REQUIREMENTS: Write out all of the entries exactly as given.
##### RECORDS FOR THE EXERCISE
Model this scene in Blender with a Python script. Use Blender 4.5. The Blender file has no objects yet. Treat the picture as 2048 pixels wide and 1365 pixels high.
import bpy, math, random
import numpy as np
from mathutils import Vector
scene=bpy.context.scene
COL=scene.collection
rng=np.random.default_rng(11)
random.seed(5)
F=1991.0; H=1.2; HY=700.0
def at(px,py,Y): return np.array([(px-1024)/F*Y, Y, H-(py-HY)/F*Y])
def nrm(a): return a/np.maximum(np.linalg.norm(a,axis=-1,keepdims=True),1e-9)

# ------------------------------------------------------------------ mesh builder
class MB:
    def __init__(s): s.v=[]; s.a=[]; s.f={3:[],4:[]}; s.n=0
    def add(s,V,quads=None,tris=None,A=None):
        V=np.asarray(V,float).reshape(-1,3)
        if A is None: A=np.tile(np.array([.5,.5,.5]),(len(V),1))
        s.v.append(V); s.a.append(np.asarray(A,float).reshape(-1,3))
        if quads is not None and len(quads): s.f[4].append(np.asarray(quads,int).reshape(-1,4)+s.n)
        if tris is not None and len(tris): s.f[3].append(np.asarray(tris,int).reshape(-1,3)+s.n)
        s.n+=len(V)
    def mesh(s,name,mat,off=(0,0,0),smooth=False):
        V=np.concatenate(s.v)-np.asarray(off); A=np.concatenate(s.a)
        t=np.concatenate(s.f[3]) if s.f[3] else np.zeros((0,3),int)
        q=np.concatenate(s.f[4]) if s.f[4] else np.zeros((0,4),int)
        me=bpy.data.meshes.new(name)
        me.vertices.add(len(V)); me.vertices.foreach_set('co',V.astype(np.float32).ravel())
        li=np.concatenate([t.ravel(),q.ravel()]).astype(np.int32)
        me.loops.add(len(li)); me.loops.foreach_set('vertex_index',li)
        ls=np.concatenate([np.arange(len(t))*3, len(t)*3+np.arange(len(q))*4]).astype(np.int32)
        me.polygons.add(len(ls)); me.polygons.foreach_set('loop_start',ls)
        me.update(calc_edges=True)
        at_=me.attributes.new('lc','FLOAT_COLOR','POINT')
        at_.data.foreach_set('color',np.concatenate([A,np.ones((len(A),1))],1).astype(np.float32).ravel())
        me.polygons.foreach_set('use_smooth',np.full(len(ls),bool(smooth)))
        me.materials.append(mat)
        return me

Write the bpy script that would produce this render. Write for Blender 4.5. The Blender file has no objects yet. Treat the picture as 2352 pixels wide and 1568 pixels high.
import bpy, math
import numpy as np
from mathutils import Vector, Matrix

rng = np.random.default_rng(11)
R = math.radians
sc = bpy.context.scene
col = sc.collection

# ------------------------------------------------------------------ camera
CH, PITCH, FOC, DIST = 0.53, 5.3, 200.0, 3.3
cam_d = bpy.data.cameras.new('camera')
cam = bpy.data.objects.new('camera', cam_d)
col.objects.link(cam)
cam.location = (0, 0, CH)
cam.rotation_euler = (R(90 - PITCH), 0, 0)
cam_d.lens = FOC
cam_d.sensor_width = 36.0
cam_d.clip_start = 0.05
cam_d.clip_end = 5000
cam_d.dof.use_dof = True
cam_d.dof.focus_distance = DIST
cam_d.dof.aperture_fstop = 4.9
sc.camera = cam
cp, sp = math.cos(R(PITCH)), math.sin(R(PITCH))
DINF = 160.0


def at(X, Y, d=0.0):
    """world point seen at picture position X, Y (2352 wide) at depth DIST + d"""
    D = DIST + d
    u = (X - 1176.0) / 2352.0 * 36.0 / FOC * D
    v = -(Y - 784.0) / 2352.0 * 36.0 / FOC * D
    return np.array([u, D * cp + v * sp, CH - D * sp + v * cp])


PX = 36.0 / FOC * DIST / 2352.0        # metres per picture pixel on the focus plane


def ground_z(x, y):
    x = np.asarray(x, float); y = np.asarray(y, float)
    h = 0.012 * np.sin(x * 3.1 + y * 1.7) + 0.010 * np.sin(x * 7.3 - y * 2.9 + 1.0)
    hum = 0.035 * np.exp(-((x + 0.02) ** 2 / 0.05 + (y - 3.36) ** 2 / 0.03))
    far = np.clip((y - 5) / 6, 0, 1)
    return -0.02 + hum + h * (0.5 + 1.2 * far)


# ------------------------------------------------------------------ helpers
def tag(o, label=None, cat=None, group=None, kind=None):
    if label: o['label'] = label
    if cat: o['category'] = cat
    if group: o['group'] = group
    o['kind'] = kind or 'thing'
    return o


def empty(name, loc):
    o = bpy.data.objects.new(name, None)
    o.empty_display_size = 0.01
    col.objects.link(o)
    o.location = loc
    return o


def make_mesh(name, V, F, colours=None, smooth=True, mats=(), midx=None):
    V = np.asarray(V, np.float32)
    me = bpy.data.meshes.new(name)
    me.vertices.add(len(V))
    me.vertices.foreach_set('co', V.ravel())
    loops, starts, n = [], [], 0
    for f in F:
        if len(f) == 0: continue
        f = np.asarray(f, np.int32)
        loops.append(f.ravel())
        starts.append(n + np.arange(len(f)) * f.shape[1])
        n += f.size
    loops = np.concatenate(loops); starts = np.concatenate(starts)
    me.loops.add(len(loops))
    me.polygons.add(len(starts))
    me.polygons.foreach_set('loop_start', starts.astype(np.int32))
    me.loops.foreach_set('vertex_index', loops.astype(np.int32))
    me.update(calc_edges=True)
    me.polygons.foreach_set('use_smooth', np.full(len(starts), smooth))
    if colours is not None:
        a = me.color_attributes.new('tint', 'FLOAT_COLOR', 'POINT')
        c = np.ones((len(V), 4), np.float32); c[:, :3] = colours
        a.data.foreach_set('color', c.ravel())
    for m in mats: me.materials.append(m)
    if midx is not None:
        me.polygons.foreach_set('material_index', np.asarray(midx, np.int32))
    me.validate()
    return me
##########
FINAL RESULT:
Model this scene in Blender with a Python script. Use Blender 4.5. The Blender file has no objects yet. Treat the picture as 2048 pixels wide and 1365 pixels high.
import bpy, math, random
import numpy as np
from mathutils import Vector
scene=bpy.context.scene
COL=scene.collection
rng=np.random.default_rng(11)
random.seed(5)
F=1991.0; H=1.2; HY=700.0
def at(px,py,Y): return np.array([(px-1024)/F*Y, Y, H-(py-HY)/F*Y])
def nrm(a): return a/np.maximum(np.linalg.norm(a,axis=-1,keepdims=True),1e-9)

# ------------------------------------------------------------------ mesh builder
class MB:
    def __init__(s): s.v=[]; s.a=[]; s.f={3:[],4:[]}; s.n=0
    def add(s,V,quads=None,tris=None,A=None):
        V=np.asarray(V,float).reshape(-1,3)
        if A is None: A=np.tile(np.array([.5,.5,.5]),(len(V),1))
        s.v.append(V); s.a.append(np.asarray(A,float).reshape(-1,3))
        if quads is not None and len(quads): s.f[4].append(np.asarray(quads,int).reshape(-1,4)+s.n)
        if tris is not None and len(tris): s.f[3].append(np.asarray(tris,int).reshape(-1,3)+s.n)
        s.n+=len(V)
    def mesh(s,name,mat,off=(0,0,0),smooth=False):
        V=np.concatenate(s.v)-np.asarray(off); A=np.concatenate(s.a)
        t=np.concatenate(s.f[3]) if s.f[3] else np.zeros((0,3),int)
        q=np.concatenate(s.f[4]) if s.f[4] else np.zeros((0,4),int)
        me=bpy.data.meshes.new(name)
        me.vertices.add(len(V)); me.vertices.foreach_set('co',V.astype(np.float32).ravel())
        li=np.concatenate([t.ravel(),q.ravel()]).astype(np.int32)
        me.loops.add(len(li)); me.loops.foreach_set('vertex_index',li)
        ls=np.concatenate([np.arange(len(t))*3, len(t)*3+np.arange(len(q))*4]).astype(np.int32)
        me.polygons.add(len(ls)); me.polygons.foreach_set('loop_start',ls)
        me.update(calc_edges=True)
        at_=me.attributes.new('lc','FLOAT_COLOR','POINT')
        at_.data.foreach_set('color',np.concatenate([A,np.ones((len(A),1))],1).astype(np.float32).ravel())
        me.polygons.foreach_set('use_smooth',np.full(len(ls),bool(smooth)))
        me.materials.append(mat)
        return me

Write the bpy script that would produce this render. Write for Blender 4.5. The Blender file has no objects yet. Treat the picture as 2352 pixels wide and 1568 pixels high.
import bpy, math
import numpy as np
from mathutils import Vector, Matrix

rng = np.random.default_rng(11)
R = math.radians
sc = bpy.context.scene
col = sc.collection

# ------------------------------------------------------------------ camera
CH, PITCH, FOC, DIST = 0.53, 5.3, 200.0, 3.3
cam_d = bpy.data.cameras.new('camera')
cam = bpy.data.objects.new('camera', cam_d)
col.objects.link(cam)
cam.location = (0, 0, CH)
cam.rotation_euler = (R(90 - PITCH), 0, 0)
cam_d.lens = FOC
cam_d.sensor_width = 36.0
cam_d.clip_start = 0.05
cam_d.clip_end = 5000
cam_d.dof.use_dof = True
cam_d.dof.focus_distance = DIST
cam_d.dof.aperture_fstop = 4.9
sc.camera = cam
cp, sp = math.cos(R(PITCH)), math.sin(R(PITCH))
DINF = 160.0


def at(X, Y, d=0.0):
    """world point seen at picture position X, Y (2352 wide) at depth DIST + d"""
    D = DIST + d
    u = (X - 1176.0) / 2352.0 * 36.0 / FOC * D
    v = -(Y - 784.0) / 2352.0 * 36.0 / FOC * D
    return np.array([u, D * cp + v * sp, CH - D * sp + v * cp])


PX = 36.0 / FOC * DIST / 2352.0        # metres per picture pixel on the focus plane


def ground_z(x, y):
    x = np.asarray(x, float); y = np.asarray(y, float)
    h = 0.012 * np.sin(x * 3.1 + y * 1.7) + 0.010 * np.sin(x * 7.3 - y * 2.9 + 1.0)
    hum = 0.035 * np.exp(-((x + 0.02) ** 2 / 0.05 + (y - 3.36) ** 2 / 0.03))
    far = np.clip((y - 5) / 6, 0, 1)
    return -0.02 + hum + h * (0.5 + 1.2 * far)


# ------------------------------------------------------------------ helpers
def tag(o, label=None, cat=None, group=None, kind=None):
    if label: o['label'] = label
    if cat: o['category'] = cat
    if group: o['group'] = group
    o['kind'] = kind or 'thing'
    return o


def empty(name, loc):
    o = bpy.data.objects.new(name, None)
    o.empty_display_size = 0.01
    col.objects.link(o)
    o.location = loc
    return o


def make_mesh(name, V, F, colours=None, smooth=True, mats=(), midx=None):
    V = np.asarray(V, np.float32)
    me = bpy.data.meshes.new(name)
    me.vertices.add(len(V))
    me.vertices.foreach_set('co', V.ravel())
    loops, starts, n = [], [], 0
    for f in F:
        if len(f) == 0: continue
        f = np.asarray(f, np.int32)
        loops.append(f.ravel())
        starts.append(n + np.arange(len(f)) * f.shape[1])
        n += f.size
    loops = np.concatenate(loops); starts = np.concatenate(starts)
    me.loops.add(len(loops))
    me.polygons.add(len(starts))
    me.polygons.foreach_set('loop_start', starts.astype(np.int32))
    me.loops.foreach_set('vertex_index', loops.astype(np.int32))
    me.update(calc_edges=True)
    me.polygons.foreach_set('use_smooth', np.full(len(starts), smooth))
    if colours is not None:
        a = me.color_attributes.new('tint', 'FLOAT_COLOR', 'POINT')
        c = np.ones((len(V), 4), np.float32); c[:, :3] = colours
        a.data.foreach_set('color', c.ravel())
    for m in mats: me.materials.append(m)
    if midx is not None:
        me.polygons.foreach_set('material_index', np.asarray(midx, np.int32))
    me.validate()
    return me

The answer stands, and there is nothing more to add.